The Sullivan case resulted from an ad published in The New York Times with the intention of raising money for Dr. Martin Luther King Jr.’s defense fund. An elected official named L.B. Sullivan said his reputation had been damaged by the ad, which contained some exaggerations, because it criticized the actions of the police department he supervised.

He went to an Alabama state court and sued four African American clergy members who signed the ad, as well as the Times, where it had run.

He was awarded $500,000 in damages (more than $4 million in today’s money).
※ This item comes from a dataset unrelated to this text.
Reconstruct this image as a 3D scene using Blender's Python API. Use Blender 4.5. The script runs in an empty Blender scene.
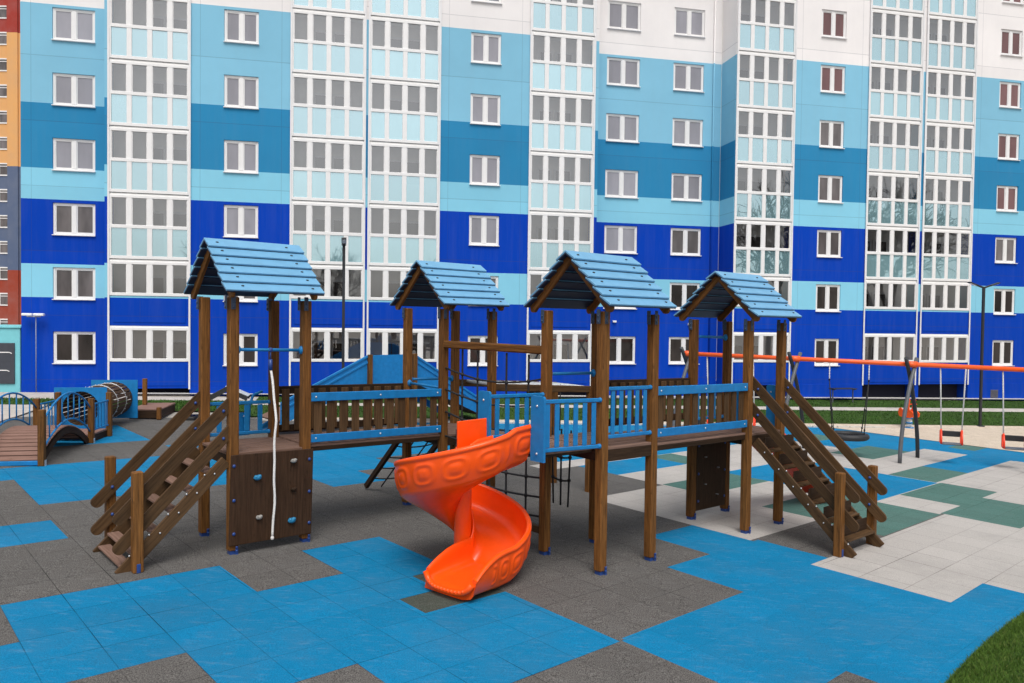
import bpy, math, random
from mathutils import Vector, Matrix
random.seed(7)
R = math.radians
scn = bpy.context.scene
COL = scn.collection
# ------------------------------------------------------------------ the place's frame
X0, Y0 = 1.1878, 9.8322            # front corner of the third tower
TH = 0.8399
U = Vector((math.sin(TH), math.cos(TH))); V = Vector((-math.cos(TH), math.sin(TH)))
GX, GY = -0.0277, -0.0040          # fall of the paving
FA, FY = 0.20921, 29.8818          # facade line
FT = Vector((math.cos(FA), math.sin(FA))); FN = Vector((-math.sin(FA), math.cos(FA)))
ZB, HF = 1.5225, 2.34772           # sill of the ground floor windows, storey height
TILE = 0.577

def ab2w(a, b): return Vector((X0, Y0)) + U*a + V*b
def td2w(t, d): return Vector((0, FY)) + FT*t + FN*d
def w2td(x, y):
    p = Vector((x, y-FY)); return p.dot(FT), p.dot(FN)
def zg(x, y):
    t, d = w2td(x, y)
    z0 = GX*x + GY*y
    w = min(1, max(0, (d+4.6)/4.4))
    t = max(-40, min(45, t))
    zb = .41 - .01404*(t+12)
    z0 = max(-1.6, min(1.6, z0))
    return z0*(1-w) + zb*w
def ij2w(i, j): return ab2w(-6.15+i*TILE, 3.06+j*TILE)

# ------------------------------------------------------------------ materials
MATS = {}
def _nodes(name):
    m = bpy.data.materials.new(name); m.use_nodes = True
    nt = m.node_tree; b = nt.nodes['Principled BSDF']
    MATS[name] = m
    return m, nt, b
def N(nt, typ, **kw):
    n = nt.nodes.new(typ)
    for k, v in kw.items():
        if k.startswith('i_'):
            key = k[2:]
            key = int(key) if key.isdigit() else key.replace('_', ' ')
            n.inputs[key].default_value = v
        else: setattr(n, k, v)
    return n
def mixc(nt, fac, a, b, blend='MIX'):
    n = nt.nodes.new('ShaderNodeMix'); n.data_type = 'RGBA'; n.blend_type = blend
    for s, v in ((0, fac), (6, a), (7, b)):
        if isinstance(v, (int, float)): n.inputs[s].default_value = v
        elif isinstance(v, (tuple, list)): n.inputs[s].default_value = (*v[:3], 1)
        else: nt.links.new(v, n.inputs[s])
    return n.outputs[2]
def math_(nt, op, a, b=None, c=None):
    n = nt.nodes.new('ShaderNodeMath'); n.operation = op
    for s, v in enumerate((a, b, c)):
        if v is None: continue
        if isinstance(v, (int, float)): n.inputs[s].default_value = v
        else: nt.links.new(v, n.inputs[s])
    return n.outputs[0]
def noise(nt, vec, scale, detail=4, rough=.6):
    n = N(nt, 'ShaderNodeTexNoise'); n.inputs['Scale'].default_value = scale
    n.inputs['Detail'].default_value = detail; n.inputs['Roughness'].default_value = rough
    if vec is not None: nt.links.new(vec, n.inputs['Vector'])
    return n.outputs['Fac']
def ramp(nt, fac, lo, hi):
    n = nt.nodes.new('ShaderNodeMapRange'); n.inputs[1].default_value = lo; n.inputs[2].default_value = hi
    nt.links.new(fac, n.inputs[0]); return n.outputs[0]
def bump(nt, b, h, strength=.3, dist=.01):
    n = N(nt, 'ShaderNodeBump'); n.inputs['Strength'].default_value = strength; n.inputs['Distance'].default_value = dist
    nt.links.new(h, n.inputs['Height']); nt.links.new(n.outputs[0], b.inputs['Normal'])
def coords(nt, which='Object'):
    return nt.nodes.new('ShaderNodeTexCoord').outputs[which]
def plain(name, col, rough=.5, var=.12, scale=6, spec=.5, bmp=0, bscale=150, metal=0, dirt=0):
    m, nt, b = _nodes(name)
    c = coords(nt)
    f = noise(nt, c, scale, 5)
    f = ramp(nt, f, .3, .7)
    lo = tuple(x*(1-var) for x in col); hi = tuple(min(1, x*(1+var)) for x in col)
    o = mixc(nt, f, lo, hi)
    if dirt:
        d = ramp(nt, noise(nt, c, 2.3, 8, .75), .52, .78)
        o = mixc(nt, math_(nt, 'MULTIPLY', d, dirt), o, (.16, .14, .12))
    nt.links.new(o, b.inputs['Base Color'])
    b.inputs['Roughness'].default_value = rough
    b.inputs['Specular IOR Level'].default_value = spec
    b.inputs['Metallic'].default_value = metal
    if bmp: bump(nt, b, noise(nt, c, bscale, 3), bmp, .004)
    return m
def wood(name, lo, hi, rough=.62, spec=.14):
    m, nt, b = _nodes(name)
    uv = coords(nt, 'UV')
    mp = N(nt, 'ShaderNodeMapping'); mp.inputs['Scale'].default_value = (2.2, 38, 1)
    nt.links.new(uv, mp.inputs[0])
    oi = nt.nodes.new('ShaderNodeObjectInfo')
    add = N(nt, 'ShaderNodeVectorMath', operation='ADD')
    cmb = N(nt, 'ShaderNodeCombineXYZ'); 
    nt.links.new(math_(nt, 'MULTIPLY', oi.outputs['Random'], 37.), cmb.inputs[0]); nt.links.new(math_(nt, 'MULTIPLY', oi.outputs['Random'], 11.), cmb.inputs[2])
    nt.links.new(mp.outputs[0], add.inputs[0]); nt.links.new(cmb.outputs[0], add.inputs[1])
    f = ramp(nt, noise(nt, add.outputs[0], 1.0, 6, .65), .28, .72)
    o = mixc(nt, f, lo, hi)
    mp2 = N(nt, 'ShaderNodeMapping'); mp2.inputs['Scale'].default_value = (3.0, 9, 1); nt.links.new(uv, mp2.inputs[0])
    k = ramp(nt, noise(nt, mp2.outputs[0], 1.4, 3), .62, .74)       # knots and dark weathering
    o = mixc(nt, math_(nt, 'MULTIPLY', k, .6), o, tuple(x*.35 for x in lo))
    br = math_(nt, 'MULTIPLY_ADD', oi.outputs['Random'], .4, .8)
    hs = N(nt, 'ShaderNodeHueSaturation'); nt.links.new(br, hs.inputs['Value']); nt.links.new(o, hs.inputs['Color'])
    nt.links.new(hs.outputs[0], b.inputs['Base Color'])
    b.inputs['Roughness'].default_value = rough; b.inputs['Specular IOR Level'].default_value = spec
    bump(nt, b, f, .4, .004)
    return m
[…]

But the Supreme Court ruled that even if there had been factual errors in the advertisement, it was exactly the kind of speech that the Founders wanted to protect when they wrote the First Amendment.

“That erroneous statement is inevitable in free debate, and that it must be protected if the freedoms of expression are to have the breathing space that they need … to survive,” Justice William Brennan wrote. The opinion seems to anticipate the modern celebrity gossip sheets that hide behind the First Amendment with a quote from James Madison, saying: “Some degree of abuse is inseparable from the proper use of every thing, and in no instance is this more true than in that of the press.”
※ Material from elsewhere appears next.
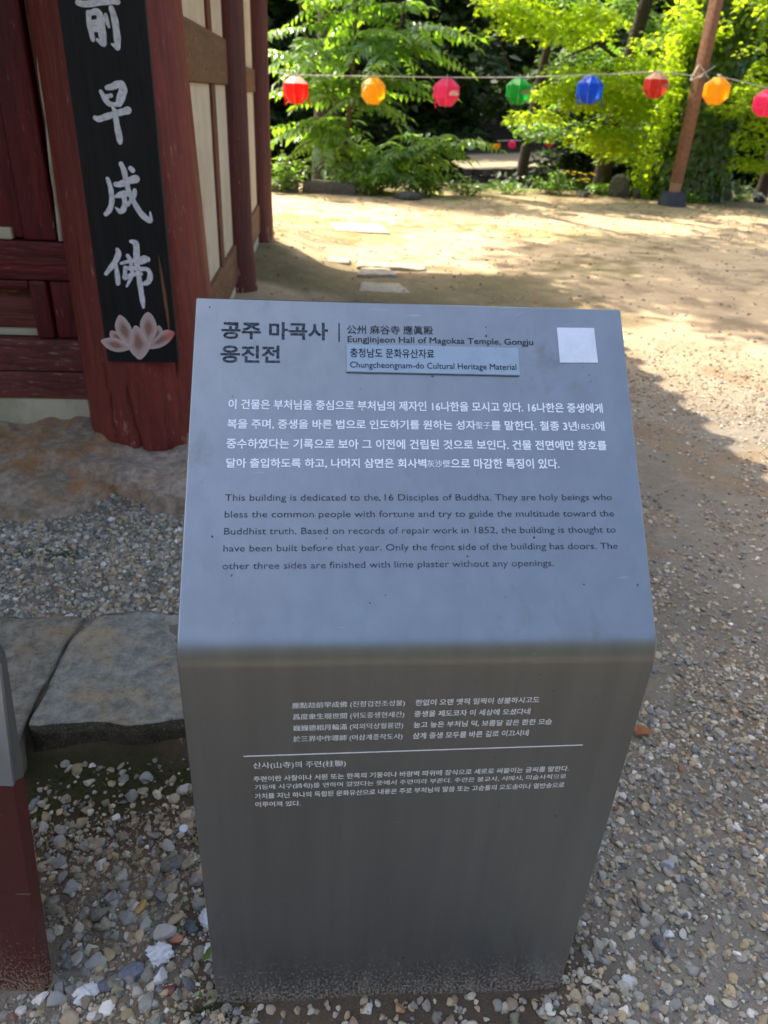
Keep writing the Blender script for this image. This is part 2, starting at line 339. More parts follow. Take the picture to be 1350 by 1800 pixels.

Thomas wrote that the protections in Sullivan were unnecessary.

“We did not begin meddling in this area until 1964, nearly 175 years after the First Amendment was ratified,” he wrote of the Sullivan decision. “The states are perfectly capable of striking an acceptable balance between encouraging robust public discourse and providing a meaningful remedy for reputational harm.”

Back in 1964, Alabama was unable to strike that balance, and there is no reason to believe that every state would do better today.

The Sullivan decision makes real the Constitution’s promise of free speech and equality. It doesn’t need to be “looked at,” except in appreciation.